Exercise directions ->
Look through the lines below and state how many hold the word "picture". Write only the number.

** START Source data **

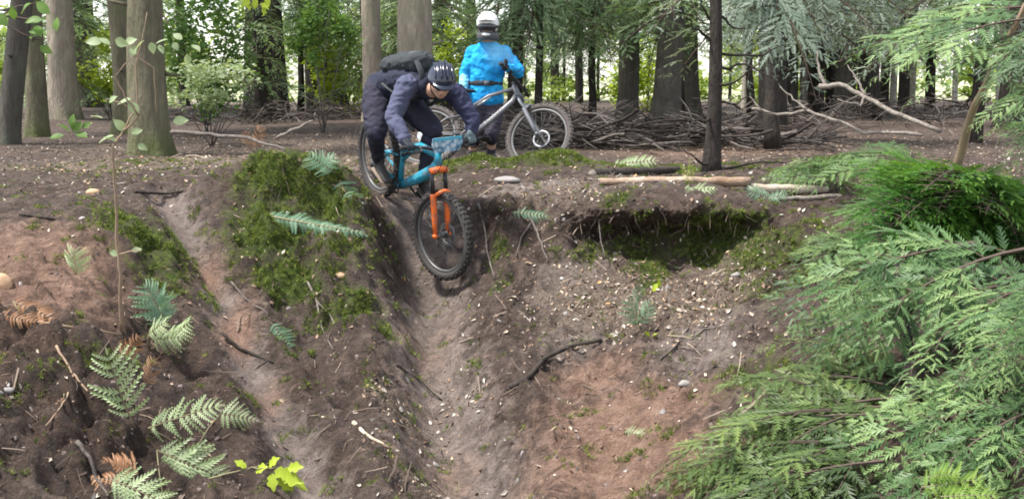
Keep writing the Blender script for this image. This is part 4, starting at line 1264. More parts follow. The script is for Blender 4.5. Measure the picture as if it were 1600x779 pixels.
B2 = [((1420, 640, 6.05), (1130, 600, 6.35), 0.8, .1), ((1400, 620, 6.15), (1110, 660, 6.15), 0.8, -.1), ((1400, 650, 5.95), (1040, 640, 6.25), 0.6, .15), ((1380, 690, 5.65), (1060, 700, 5.95), 0.8, -.1), ((1380, 720, 5.45), (1040, 760, 5.65), 0.8, -.15),
      ((1380, 600, 6.25), (1160, 540, 6.65), 0.8, .05), ((1400, 560, 6.45), (1190, 500, 6.95), 0.8, 0.05), ((1400, 680, 5.75), (1160, 760, 5.55), 0.9, -.15), ((1300, 700, 5.75), (1090, 790, 5.45), 1.0, -.2), ((1320, 650, 5.95), (1100, 740, 5.85), 0.9, -.2),
      ((1420, 600, 6.35), (1230, 640, 6.15), 1.0, -.1), ((1330, 560, 6.55), (1150, 640, 6.45), 0.9, -.2), ((1420, 520, 6.75), (1200, 560, 6.75), 0.9, -.1),
      ((1300, 640, 6.0), (1005, 640, 6.5), 0.9, .1), ((1280, 690, 5.8), (1015, 690, 6.2), 0.9, -.1), ((1280, 730, 5.6), (1000, 765, 5.9), 0.9, -.15), ((1200, 700, 5.9), (1040, 800, 5.8), 1.1, -.1), ((1260, 600, 6.3), (1120, 560, 6.7), 0.9, .1)]
cedar('cedar', 'olive-green young cedar low over the reddish slope, under the bluish boughs', [(1430, 740, 5.75), (1425, 600, 6.15), (1410, 480, 6.55), (1400, 400, 6.85)], 0.045, B2, [L_OLIVE, M_TWIG], BOUGH_HI, seed=2)
B7 = [((1420, 440, 7.4), (1270, 450, 7.7), 1.0, -.1), ((1430, 470, 7.2), (1290, 500, 7.3), 1.0, -.15), ((1430, 400, 7.6), (1300, 380, 7.9), 1.0, -.05), ((1440, 450, 7.2), (1340, 460, 7.1), 1.1, -.2), ((1400, 480, 7.3), (1220, 510, 7.6), .8, -.1), ((1460, 430, 7.2), (1380, 440, 7.0), 1.1, -.15),
      ((1380, 400, 8.1), (1235, 350, 8.9), .8, -.1), ((1380, 410, 8.0), (1215, 395, 8.6), .8, -.2), ((1380, 420, 7.9), (1225, 430, 8.3), .8, -.1), ((1380, 440, 7.7), (1250, 470, 7.9), .9, -.2), ((1360, 400, 8.1), (1270, 330, 8.8), .8, .0), ((1380, 390, 8.2), (1190, 370, 8.9), .6, -.2), ((1400, 430, 7.7), (1280, 420, 8.0), 1.0, .1), ((1360, 430, 7.9), (1205, 460, 8.1), .7, .0)]
cedar('cedar', 'scrubby olive-brown young cedar on the bank right of the hollow', [(1400, 460, 7.9), (1395, 400, 8.1), (1390, 340, 8.3)], 0.03, B7, [L_OLIVE, M_TWIG], BOUGH_HI, seed=9)
# glossy green bush above
r_ = random.Random(8)
B3 = []
for k in range(66):
    a = r_.uniform(0, 6.28)
    q = r_.random() ** 0.6
    tx, ty = 1500 + (150 + 30 * math.sin(3 * a + 1)) * q * math.cos(a), 300 + (100 + 25 * math.sin(2 * a)) * q * math.sin(a)
    dd = 7.6 + r_.uniform(-.7, .35)
    B3.append(((1510 + (tx - 1510) * 0.3, 310 + (ty - 310) * 0.3, 7.9), (tx, ty + 10, dd), 1.25, 0.45 * (-math.sin(a) * q) + r_.uniform(-.15, .1)))  # lighter tint above, darker below: light from the top painted into the foliage
cedar('cedar_bush', 'dense rich-green bushy cedar above the bluish boughs, below the leaning stem', [(1520, 450, 8.0), (1510, 350, 7.9), (1500, 270, 7.9)], 0.05, B3, [L_RICH, M_TWIG], BOUGH_FINE, seed=3, up=(0, -0.7, 0.7), cat='bush')
B4 = [((1440, 300, 8.6), (1290, 340, 8.2), 0.9, .2), ((1440, 350, 8.2), (1280, 385, 7.9), 1.0, .2), ((1420, 330, 8.4), (1310, 300, 8.3), 0.9, .0), ((1430, 380, 8.1), (1330, 410, 7.7), 1.0, .1), 
      ((1420, 240, 9.6), (1190, 240, 10.6), .6, .05), ((1440, 400, 7.9), (1300, 400, 7.6), 1.0, -.2), ((1440, 420, 7.8), (1330, 370, 7.6), 1.0, .1), ((1460, 410, 7.4), (1330, 430, 7.2), 1.1, -.1), ((1400, 270, 9.2), (1230, 235, 9.8), .8, -.05),  ((1400, 380, 8.3), (1220, 400, 8.4), .8, -.25),
      ((1400, 400, 8.1), (1240, 440, 7.9), .8, -.3), ((1420, 250, 9.4), (1290, 215, 10), .8, .0), ((1420, 420, 7.9), (1300, 450, 7.6), 1.0, -.25)]
cedar('cedar', 'low sparse young cedar spreading dull-green boughs past the log ends', [(1440, 430, 8.3), (1430, 330, 8.6), (1425, 240, 9.2)], 0.04, B4, [L_CEDAR, M_TWIG], BOUGH_HI, seed=4)
B8 = [((1300, 270, 10.3), (1190, 245, 11.0), .8, .1), ((1300, 280, 10.1), (1200, 238, 10.8), .8, .0), ((1300, 280, 10.1), (1245, 222, 10.9), .9, .05), ((1310, 280, 10.1), (1310, 222, 10.6), .9, .0), ((1310, 285, 10), (1350, 240, 10.2), .9, -.1), ((1310, 290, 9.9), (1290, 262, 9.7), 1.0, .0), ((1320, 290, 9.9), (1345, 275, 9.6), 1.0, -.1), ((1300, 285, 10.2), (1265, 245, 10.4), 1.0, .1)]
cedar('cedar', 'low sprawling cedar seedling behind the whitish log, left of the rich-green bush', [(1305, 308, 10.05), (1305, 285, 10.05), (1306, 255, 10.1)], 0.02, B8, [L_CEDAR, M_TWIG], BOUGH_HI, seed=11)
# leaning stem with pale drooping sprays, upper right
B5 = [((1600, 30, 7.0), (1350, 60, 7.4), .8, .1), ((1620, 10, 7.2), (1340, 30, 7.8), .8, .2), ((1620, 60, 6.9), (1400, 85, 7.2), .9, .0), ((1600, 50, 7.2), (1460, 100, 7.2), 1.0, .0), ((1640, 80, 6.6), (1510, 120, 6.7), 1.0, -.05), ((1620, 0, 7.4), (1400, -20, 7.8), .9, .1),
      ((1640, 40, 6.8), (1530, 95, 6.7), 1.0, .0), ((1650, 140, 6.5), (1500, 150, 6.8), .9, .25), ((1650, 190, 6.3), (1530, 190, 6.5), .9, .1), ((1650, 170, 6.4), (1570, 240, 6.3), 1.0, .1), ((1600, 20, 7.6), (1300, 20, 8.3), .7, .0), ((1640, 120, 6.6), (1560, 175, 6.5), .9, .1)]
cedar('cedar', 'pale-sprayed cedar on a leaning tan stem at upper right', [(1478, 340, 8.2), (1505, 218, 7.9), (1530, 150, 7.6), (1566, 80, 7.3), (1630, -40, 7.0), (1700, -200, 6.8)], 0.032, B5, [L_CEDARBLUE, M_TWIG], BOUGH_HI, bark=M_TANTWIG, seed=5)
# silvery hanging boughs in the upper middle belong to a conifer standing at the pile
B6 = [((1205, -60, 14), (1150, 40, 13.6), 1.1, -.1), ((1210, -50, 14), (1230, 70, 13.2), 1.1, -.1), ((1220, -60, 14), (1300, 60, 13.5), 1.0, .1), ((1210, -20, 14), (1270, 100, 13.0), 1.0, -.1), ((1200, -40, 14), (1190, 90, 13.2), 1.0, -.15), ((1230, -80, 14), (1330, 20, 13.6), 1.0, .1), ((1200, -80, 14), (1090, 20, 13.8), 1.0, .05)]
cedar('silver_conifer', 'silvery conifer boughs hanging at top centre-right beside the slender black trunk', [(1206, 232, 15.5), (1207, 100, 15.6), (1207, -100, 15.6), (1207, -400, 15.6)], 0.1, B6, [L_SILVER, M_TWIG], BOUGH_HI, seed=6, bark=MB_DARK)

# mid-distance conifers with pale boughs hanging into the top of the picture
for k, (tx, by, box, n, lab, lm) in enumerate([
        (842, 190, (700, 900, -20, 85), 28, 'pale-green conifer whose boughs hang behind the standing rider\'s helmet', L_BACK),
        (925, 186, (850, 970, -20, 90), 26, 'pale-green conifer left of the brown-grey trunk, boughs over the brush pile', L_BACK),
        (1062, 184, (960, 1110, -30, 50), 20, 'pale-green conifer between flared grey trunk and slender black trunk', L_BACK),
        (1172, 186, (1110, 1190, -20, 70), 12, 'silver-green conifer right behind the slender black trunk', L_SILVER),
        (1370, 188, (1280, 1450, -30, 60), 16, 'silver-green conifer behind the large bleached fallen branch', L_SILVER),
        (470, 176, (430, 560, -30, 80), 22, 'green conifer left of the dark brown trunk, boughs at the top edge', L_BACK)]):
    d = flat_depth(by)
    r_ = random.Random(700 + k)
    B = []
    for j in range(n):
        ex, ey = r_.uniform(box[0], box[1]), r_.uniform(box[2], box[3])
        dd = d + r_.uniform(-2.2, 0.8)
        B.append(((tx + (ex - tx) * 0.15, ey - r_.uniform(40, 90), d), (ex, ey, dd), r_.uniform(.9, 1.3), r_.uniform(-.25, .3)))
    cedar('conifer', lab, [(tx, by, d), (tx, 0, d), (tx, -300, d), (tx, -600, d)], 0.09, B, [lm, M_TWIG], BOUGH_MID, seed=60 + k)

# ------------------------------------------------------------------ ferns
def fern(label, fronds, mats=None, ground=None, name='fern', seed=0):
    """fronds: (base px, py, tip px, py, depth at base, depth at tip, width, shape, pairs); each stands on its own thin stalk"""
    mats = mats or [L_FERN, M_STEM]
    first = fronds[0]
    g = on_ground(*ground) if ground else on_ground(first[0], first[1])
    t = empty(name, g, label, 'fern')
    for k, fr in enumerate(fronds):
        bx, by, tx, ty, dz, w, shape, pairs = fr
        d0 = on_ground(bx, by).y - dz
        a, b = P(bx, by, d0), P(tx, ty, d0 - 0.04)
        up = V(0, -0.85, 0.6)
        arr = merge([(frond_arrays(seed * 7 + k, pairs, w, 7, random.Random(seed + k).uniform(.05, .25), shape), frame_to(a, b, up, random.Random(seed + k).uniform(-.3, .3)), 0)])
        leaf_object('frond', arr, mats, t, g)
        MB().tube([g + V(0, 0, -0.02), g.lerp(a, 0.6) + V(0, -0.015, 0.01), a], [0.0045, 0.004, 0.003], 5).build('stalk', M_STEM, t)
    return t
BL = [L_FERNBLUE, M_STEM]
fern('small upright yellow-green fern on the reddish upper left slope', [(120, 428, 116, 388, .06, .62, 'lan', 9)], ground=(120, 462), seed=1)
fern('broad blue-green fern frond above the bright fern on the left bank', [(262, 505, 224, 446, .10, .5, 'lan', 13), (255, 500, 262, 455, .08, .4, 'lan', 10)], BL, (235, 545), seed=2)
fern('bright pale fern right below the blue-green frond on the left bank', [(232, 522, 262, 500, .12, .5, 'lan', 8), (262, 530, 300, 505, .12, .5, 'lan', 8), (240, 530, 285, 528, .12, .5, 'lan', 8)], ground=(232, 545), seed=3)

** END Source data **

Solution for this problem ->
2